Getting more people with vocational training onto the labour market

  • 20% of primary-school students to opt for vocational education by 2025 and 30% by 2030.
  • Address the systemic problems of vocational training as regards study progress, graduation and post-study opportunities.
  • Take targeted action to bolster the image of study and jobs linked to vocational training, including combating prejudice and image issues, and raise awareness of the importance of vocational training.
  • Combat the gender stereotypes surrounding work in vocational training.
  • Support rural areas by making study opportunities available locally, e.g. by raising the number of traineeships in the workplace, increasing funding and improving flexibility.
  • Give greater weight to arts and crafts subjects in primary schools by reviewing the reference timetables for arts and crafts at that level.
  • Ensure schools are following current criteria on arts and crafts in primary education at all times.
  • Provide more focus on job and study presentations and make efforts to ensure that such presentations reflect both vocational training and academic study.
  • Target efforts to come up with proposals for ways to reorganise study at the secondary-school level to ensure continuity between primary school and secondary school.This will better enable people to choose studies and jobs.
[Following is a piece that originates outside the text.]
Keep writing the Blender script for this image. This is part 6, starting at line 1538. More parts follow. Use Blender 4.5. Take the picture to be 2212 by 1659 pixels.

Social factors, place of residence and employment experience will have less of an effect than now.A greater focus on a common educational background is useful for both vocational training and academic study.

Objective 2

Promoting innovation-driven economy for the future

  • Proportion of university students graduating in STEM subjects (science, technology, engineering and mathematics) to be 25% by 2025.
  • Put greater focus on the skills of the future in the education system.
  • Bolster and encourage innovation and innovative educational technology at all levels of education.
  • Put greater focus on programming and science and technology subjects from the youngest levels of primary education.

Objective 3

Improving educational resources for those working in the labour market today

  • Increase the offer of skills assessment in Icelandic and foreign languages.
  • Improve resources for foreign workers, develop targeted skills assessment and lay the foundations for distance academic study.
  • Review the regulatory framework for adult education and training to enable more employers to offer retraining and bring more leeway and flexibility to the system.
  • Introduce study at vocational universities in co-operation with secondary schools and universities.
  • Develop and introduce skills assessment at the university level.

Objective 4

Greater support for teachers’ working environment, teaching methods and teacher training

  • Review teacher training with a view to shortening the length of the study to three years, plus one year of paid on-the-job training.
  • Put greater focus on internal and external quality assessment in school activities.
  • Define new criteria for teacher training in science and technology subjects.
  • Review teacher qualification training for those teaching arts and crafts subjects part-time and those teaching trades in vocational training, with the aim of increasing the number of teachers with professional expertise in these jobs.

Objective 5

Improving dialogue between business and schools on necessary systemic changes and targeted decision-making

  • Clamp down on drop-out rates in secondary schools, by means of analysis and measures at the primary-school level and close co-operation with business on presenting study and work opportunities.
  • Review the role and powers of occupational boards and set up a solid consultation forum for business and schools with a clear purview.
  • Ensure work conducted on skills forecasts and needs in the labour market follows a formal procedure for the country as a whole and individual regions.
  • Put forth effort to effectively introduce a skills framework for Icelandic education, with the focus on skills criteria for jobs.
  • Gather more information on the Icelandic education system, with a view to international comparison.